Vertov himself was an early adopter of this effect, and multiple occurrences of it appear in Man with a Movie Camera.
In one sequence, we see time pass as empty locations fill with activity: a deserted beach becomes populated by women doing aerobics, and swimmers glide through a previously still ocean.
Slow motion
Imagine the tension of the bucket teetering over the protagonist’s head in Carrie (1976), or Neo’s first jaw-dropping foray into bullet-time in The Matrix (1999). Such effects can be traced back via Dziga Vertov.
He was one of the first filmmakers to experiment with frame-rates, manipulating the number of times per second that his camera captured the action in order to distort the speed of certain clips when the film passed through a projector at its usual 24 frames per second.

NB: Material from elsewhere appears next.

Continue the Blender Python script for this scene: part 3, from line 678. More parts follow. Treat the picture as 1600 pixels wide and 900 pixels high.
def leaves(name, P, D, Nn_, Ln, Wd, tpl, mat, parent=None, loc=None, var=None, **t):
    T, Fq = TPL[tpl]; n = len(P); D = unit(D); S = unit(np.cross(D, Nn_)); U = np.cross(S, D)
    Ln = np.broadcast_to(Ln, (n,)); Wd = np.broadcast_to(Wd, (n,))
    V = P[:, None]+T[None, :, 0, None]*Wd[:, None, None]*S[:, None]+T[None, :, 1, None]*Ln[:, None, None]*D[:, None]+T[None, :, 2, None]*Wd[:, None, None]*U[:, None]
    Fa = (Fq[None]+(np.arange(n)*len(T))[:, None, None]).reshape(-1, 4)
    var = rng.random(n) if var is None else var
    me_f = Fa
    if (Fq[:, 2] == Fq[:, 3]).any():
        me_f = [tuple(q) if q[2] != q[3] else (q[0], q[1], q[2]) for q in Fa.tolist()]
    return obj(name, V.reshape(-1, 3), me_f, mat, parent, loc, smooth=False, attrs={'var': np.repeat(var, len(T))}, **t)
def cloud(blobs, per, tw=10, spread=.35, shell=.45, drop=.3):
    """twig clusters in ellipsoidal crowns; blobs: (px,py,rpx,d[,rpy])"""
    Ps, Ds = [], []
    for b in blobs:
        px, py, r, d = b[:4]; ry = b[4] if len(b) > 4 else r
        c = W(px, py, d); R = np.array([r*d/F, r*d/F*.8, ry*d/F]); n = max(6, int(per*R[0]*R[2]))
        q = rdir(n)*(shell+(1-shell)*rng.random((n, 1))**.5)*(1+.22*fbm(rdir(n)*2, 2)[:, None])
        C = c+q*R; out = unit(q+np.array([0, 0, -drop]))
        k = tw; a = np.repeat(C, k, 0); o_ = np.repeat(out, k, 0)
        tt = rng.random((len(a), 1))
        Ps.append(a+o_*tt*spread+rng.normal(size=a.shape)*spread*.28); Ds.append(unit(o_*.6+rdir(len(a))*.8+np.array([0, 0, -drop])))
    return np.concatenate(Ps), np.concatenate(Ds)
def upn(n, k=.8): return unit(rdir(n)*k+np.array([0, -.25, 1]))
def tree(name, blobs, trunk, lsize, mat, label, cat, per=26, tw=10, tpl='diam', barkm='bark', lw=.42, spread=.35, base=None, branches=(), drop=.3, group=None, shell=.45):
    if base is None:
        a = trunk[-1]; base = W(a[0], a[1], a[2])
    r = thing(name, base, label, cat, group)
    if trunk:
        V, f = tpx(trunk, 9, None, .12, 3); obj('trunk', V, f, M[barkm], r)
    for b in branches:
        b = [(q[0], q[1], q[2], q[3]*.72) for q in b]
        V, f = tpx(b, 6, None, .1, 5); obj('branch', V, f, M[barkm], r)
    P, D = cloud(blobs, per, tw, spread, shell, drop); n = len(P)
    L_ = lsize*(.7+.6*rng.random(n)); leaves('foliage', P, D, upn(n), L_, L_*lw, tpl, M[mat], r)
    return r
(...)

This is most memorably used in a sequence at the park during an athletics competition.
Stop motion
In a wonderfully strange sequence, the film’s eponymous movie camera decides that it no longer needs its operator; it spins around of its own accord and gambols about on its own three legs.
Split screen
The split screen effect is one that Vertov utilises a lot in Man with a Movie Camera. In the 1920s, with his hand-cranked 35mm camera, he would have achieved this by covering part of the lens to first create an image with an empty half. Then, winding back and shooting over the same strip of film with the other half covered, he would fill in the gap.
Vertov employs this technique to various ends throughout the film – sometimes to create a trick of the eye, sometimes to distort the image. In one sequence he uses the split screen, in a way that is still adopted today, to focus on different actions or spaces at the same time.
Double exposure
One modern blockbuster that owes a considerable debt to Man with a Movie Camera is Christopher Nolan’s Inception (2010). In among the film’s Russian-doll dreamscapes, Nolan includes several homages to Vertov, most notably with the mind-bending moment when the city folds over on itself.